Tuesday 23 August 2016

Life



Saw this meme on FB this morning and immediately identified with it.  DO YOU SEE THE SIMILARITIES?  LOL!  Not the wake up call that I was looking forward to but a-hem......let's continue, shall we.

If you had to ask me 20 years ago about what I envisioned to be my middle aged life to be?  This would never have been it.  Not a first, fifth or final choice.  Hahahahahaha!  Ofcourse, I laugh but reality sure does bite. And why?  Because somewhere along the way, in whatever way, I did choose this life.  

Either way.  I thought I'd share one of my realist reminders of how life can go so easily switch from one reality to another and also from one dream to a totally unexpected situation.

It's both enlightening and depressing at the same time.  Especially when you know that it could be or could have been so much more.  But then that's where your own good or bad decision making comes into play.  Where your own sometimes fairytaled expectations or even lack of a sense of value comes in.  Sometimes these things, the positive and the negative parts of you, conflict and when you dont believe that your worth validates a better outcome as much as you should, you settle and wave real opportunities for happiness, bye bye. 

Sometimes you're simply afraid to take leaps of faith and that fear is crippling almost.  Fear?  That comes in big and small doses.  Even in the form of boxes that we've checked as far as what we will never do, or which type of men or women will never give a chance.  But it's effects are the same.  We create our own limits.  I read somewhere that your type might be the reason that you're always a part of failed relationships.  I think it's true. 

So much goes into what brings us to our here and now.  And if anything, life has taught me that there's no going back and pulling that moment in time outa the past and redoing it, that second chances are far and few between where even if they do come around, some of the initial result becomes limited and has to be sacrificed because well?  Life goes on and while it went on, life happened.  Rarely do you find that second chances bring with them a stagnated life, especially when they involve people, where you can just pick up where you left off.  You can't and if you can, it's not as easy as you'd like.  Circumstances almost always differ.

That's why, to you out there, you are responsible for your own happiness.  If it feels right, wasting time thinking about how that one decision will cause others to see you, you're doing your own life a disservice.  UNLESS, it causes someone immense pain or trauma, I say go for it.  

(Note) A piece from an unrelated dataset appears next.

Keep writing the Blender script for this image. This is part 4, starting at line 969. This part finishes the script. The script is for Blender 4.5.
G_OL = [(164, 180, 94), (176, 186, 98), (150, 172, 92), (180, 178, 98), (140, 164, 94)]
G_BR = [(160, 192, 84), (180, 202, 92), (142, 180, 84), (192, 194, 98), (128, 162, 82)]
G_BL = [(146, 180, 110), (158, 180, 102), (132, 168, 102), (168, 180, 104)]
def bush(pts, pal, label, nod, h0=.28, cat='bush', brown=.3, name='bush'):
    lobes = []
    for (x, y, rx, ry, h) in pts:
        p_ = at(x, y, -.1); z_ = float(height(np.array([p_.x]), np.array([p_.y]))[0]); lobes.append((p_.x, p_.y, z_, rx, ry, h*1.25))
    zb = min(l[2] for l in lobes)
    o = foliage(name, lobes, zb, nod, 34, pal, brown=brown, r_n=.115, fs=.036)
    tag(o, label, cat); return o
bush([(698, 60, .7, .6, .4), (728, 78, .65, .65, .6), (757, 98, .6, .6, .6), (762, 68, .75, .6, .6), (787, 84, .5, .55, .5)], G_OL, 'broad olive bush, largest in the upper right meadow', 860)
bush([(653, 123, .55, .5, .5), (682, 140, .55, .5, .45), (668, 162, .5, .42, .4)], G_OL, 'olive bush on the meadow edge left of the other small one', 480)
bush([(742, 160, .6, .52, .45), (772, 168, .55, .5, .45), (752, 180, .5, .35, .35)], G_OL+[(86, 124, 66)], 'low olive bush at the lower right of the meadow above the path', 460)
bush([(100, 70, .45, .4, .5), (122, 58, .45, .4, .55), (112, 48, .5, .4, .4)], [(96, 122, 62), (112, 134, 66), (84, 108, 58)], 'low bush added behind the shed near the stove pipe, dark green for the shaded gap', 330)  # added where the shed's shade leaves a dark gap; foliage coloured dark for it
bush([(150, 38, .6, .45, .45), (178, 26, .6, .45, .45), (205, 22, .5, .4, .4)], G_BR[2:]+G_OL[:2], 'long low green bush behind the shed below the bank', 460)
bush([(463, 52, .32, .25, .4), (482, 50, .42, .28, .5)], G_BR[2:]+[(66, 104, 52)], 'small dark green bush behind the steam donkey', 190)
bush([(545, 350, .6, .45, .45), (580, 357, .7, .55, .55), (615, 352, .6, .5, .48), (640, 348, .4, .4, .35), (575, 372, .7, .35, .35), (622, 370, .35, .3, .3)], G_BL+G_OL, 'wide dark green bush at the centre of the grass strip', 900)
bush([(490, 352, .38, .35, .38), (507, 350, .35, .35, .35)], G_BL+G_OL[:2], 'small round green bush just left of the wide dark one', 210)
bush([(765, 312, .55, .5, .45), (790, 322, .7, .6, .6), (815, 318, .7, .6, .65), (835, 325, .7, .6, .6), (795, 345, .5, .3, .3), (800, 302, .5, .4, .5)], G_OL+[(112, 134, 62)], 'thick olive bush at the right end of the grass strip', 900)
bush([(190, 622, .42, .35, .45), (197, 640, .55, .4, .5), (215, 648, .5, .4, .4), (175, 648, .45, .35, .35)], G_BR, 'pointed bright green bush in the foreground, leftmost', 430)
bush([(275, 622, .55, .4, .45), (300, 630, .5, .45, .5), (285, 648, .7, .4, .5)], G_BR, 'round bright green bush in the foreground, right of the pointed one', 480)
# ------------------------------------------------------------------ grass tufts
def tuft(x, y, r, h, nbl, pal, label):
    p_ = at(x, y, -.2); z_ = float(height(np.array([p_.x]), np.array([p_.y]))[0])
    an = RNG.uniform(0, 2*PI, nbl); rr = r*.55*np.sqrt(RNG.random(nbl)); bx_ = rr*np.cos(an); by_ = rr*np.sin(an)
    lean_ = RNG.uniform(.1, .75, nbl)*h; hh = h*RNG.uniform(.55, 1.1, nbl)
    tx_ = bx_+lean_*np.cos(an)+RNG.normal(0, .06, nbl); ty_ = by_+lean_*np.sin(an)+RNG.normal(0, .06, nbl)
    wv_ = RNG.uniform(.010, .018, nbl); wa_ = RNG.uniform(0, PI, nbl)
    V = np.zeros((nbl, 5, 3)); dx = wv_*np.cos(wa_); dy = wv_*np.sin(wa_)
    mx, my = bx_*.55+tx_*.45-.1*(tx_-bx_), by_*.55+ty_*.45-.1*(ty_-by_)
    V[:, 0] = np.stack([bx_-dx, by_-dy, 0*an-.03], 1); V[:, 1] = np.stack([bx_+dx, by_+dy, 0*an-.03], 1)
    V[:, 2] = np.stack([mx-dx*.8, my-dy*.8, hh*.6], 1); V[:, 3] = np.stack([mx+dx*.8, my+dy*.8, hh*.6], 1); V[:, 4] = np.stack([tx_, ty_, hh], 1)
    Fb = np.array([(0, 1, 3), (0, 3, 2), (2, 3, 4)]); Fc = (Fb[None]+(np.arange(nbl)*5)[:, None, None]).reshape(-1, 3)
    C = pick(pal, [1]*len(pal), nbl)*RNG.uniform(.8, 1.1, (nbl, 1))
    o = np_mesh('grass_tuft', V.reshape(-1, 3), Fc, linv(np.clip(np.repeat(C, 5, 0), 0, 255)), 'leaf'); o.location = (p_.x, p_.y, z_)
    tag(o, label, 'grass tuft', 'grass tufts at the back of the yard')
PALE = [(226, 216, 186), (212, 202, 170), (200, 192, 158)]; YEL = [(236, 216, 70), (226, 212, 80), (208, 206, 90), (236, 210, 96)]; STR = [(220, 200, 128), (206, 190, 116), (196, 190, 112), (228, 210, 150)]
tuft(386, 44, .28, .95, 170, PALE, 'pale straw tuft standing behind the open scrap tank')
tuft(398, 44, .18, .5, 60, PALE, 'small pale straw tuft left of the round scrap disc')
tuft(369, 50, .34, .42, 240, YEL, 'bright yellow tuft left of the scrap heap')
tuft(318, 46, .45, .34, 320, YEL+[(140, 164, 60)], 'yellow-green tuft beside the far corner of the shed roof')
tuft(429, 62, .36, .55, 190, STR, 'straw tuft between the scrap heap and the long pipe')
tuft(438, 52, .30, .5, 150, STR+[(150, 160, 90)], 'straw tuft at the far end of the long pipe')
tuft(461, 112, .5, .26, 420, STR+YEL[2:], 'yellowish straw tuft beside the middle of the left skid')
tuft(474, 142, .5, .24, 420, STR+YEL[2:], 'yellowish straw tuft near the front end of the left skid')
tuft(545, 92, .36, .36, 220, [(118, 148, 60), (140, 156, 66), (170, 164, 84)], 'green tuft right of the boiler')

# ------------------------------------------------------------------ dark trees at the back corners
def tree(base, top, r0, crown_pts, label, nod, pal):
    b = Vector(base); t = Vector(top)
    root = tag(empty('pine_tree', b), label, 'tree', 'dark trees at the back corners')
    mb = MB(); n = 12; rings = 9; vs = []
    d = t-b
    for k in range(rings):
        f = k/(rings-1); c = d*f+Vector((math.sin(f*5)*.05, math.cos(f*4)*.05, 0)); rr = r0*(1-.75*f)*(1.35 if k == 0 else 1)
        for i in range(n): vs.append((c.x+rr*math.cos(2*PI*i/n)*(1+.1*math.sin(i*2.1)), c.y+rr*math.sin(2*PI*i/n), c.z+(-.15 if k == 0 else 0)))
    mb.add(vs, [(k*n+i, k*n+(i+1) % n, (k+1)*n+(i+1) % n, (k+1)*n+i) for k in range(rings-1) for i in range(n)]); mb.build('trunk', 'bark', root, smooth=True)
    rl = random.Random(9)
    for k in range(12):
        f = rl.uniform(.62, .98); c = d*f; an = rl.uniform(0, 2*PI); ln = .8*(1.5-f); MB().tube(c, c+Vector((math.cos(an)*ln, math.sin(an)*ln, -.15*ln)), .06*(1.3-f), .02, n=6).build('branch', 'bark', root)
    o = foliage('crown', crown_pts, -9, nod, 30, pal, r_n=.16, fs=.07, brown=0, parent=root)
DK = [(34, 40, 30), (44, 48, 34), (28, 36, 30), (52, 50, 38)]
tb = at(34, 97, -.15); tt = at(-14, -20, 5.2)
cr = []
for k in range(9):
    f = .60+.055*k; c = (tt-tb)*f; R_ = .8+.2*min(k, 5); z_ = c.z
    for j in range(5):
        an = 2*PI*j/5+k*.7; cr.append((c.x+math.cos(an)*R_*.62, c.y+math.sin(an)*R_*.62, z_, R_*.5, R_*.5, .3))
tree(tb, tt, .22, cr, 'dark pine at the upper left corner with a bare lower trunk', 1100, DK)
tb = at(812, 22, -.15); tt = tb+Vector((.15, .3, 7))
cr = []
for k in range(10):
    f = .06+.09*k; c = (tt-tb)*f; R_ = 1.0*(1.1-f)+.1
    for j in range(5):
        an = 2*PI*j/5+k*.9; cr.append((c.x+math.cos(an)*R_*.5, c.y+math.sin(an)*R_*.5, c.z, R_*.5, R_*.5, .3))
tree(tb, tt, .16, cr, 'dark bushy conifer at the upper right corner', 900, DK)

Like I said, life goes on regardless of your fear of judgement.  If you find extraordinay love, act on that.  And do it right.  That's why I love the fact that my brother and his wife woke one day and were like, "fuck it (okay not fuck it, he is a pastor, dammm, lemme start again.)  "To hell with it, we love each other, we've never been happier, it feels right, we're getting married!"  And they got married with their witnesses and a pastor.  Done.  Happier than ever.  And that's what I meant by second chances don't bring stagnated lives.  When they dated in high school, they were simply highschoolers.  Along came their second chance and it brought with it, children, ex-spouses and challenges.

If you find a better career opportunity, act on that.  The reality is, at your job especially, you are replaceable.  That company won't crumble without you and soon you won't even be thought of because the work will get done.  

Loyalty is a gem of trait to have.  But your loyalty should be treasured too and it should be returned with the same level of loyalty that you invest.  In a job, your employers loyalty lies with the success of their business, not you.  In love, your loyalty shouldn't lie with someone who in turn gives theirs to someone else.

Look, we all know right and wrong.  Wrong is what keeps you up at night wondering if hell will be your home in the afterlife  Wrong is what steals your peace in quiet moments.  But when it, let's say won't send you to burn for an eternity, sitting there worried and anxious about "what will they think of me" will get you safe and settling.  Yes, growing old with a dog for company or worse, a cat.  Hahahahaha!  Sorry, cat lovers.

The world is not sitting there, with nothing better to do than continuously watch you and judge you, they are living and grabbing their own opportunities for happiness, despite what you think.  And you can always rely of your fellow human being to distract them from you and give them something else to judge.  

Find your happiness and take good care of it when it's in your possession.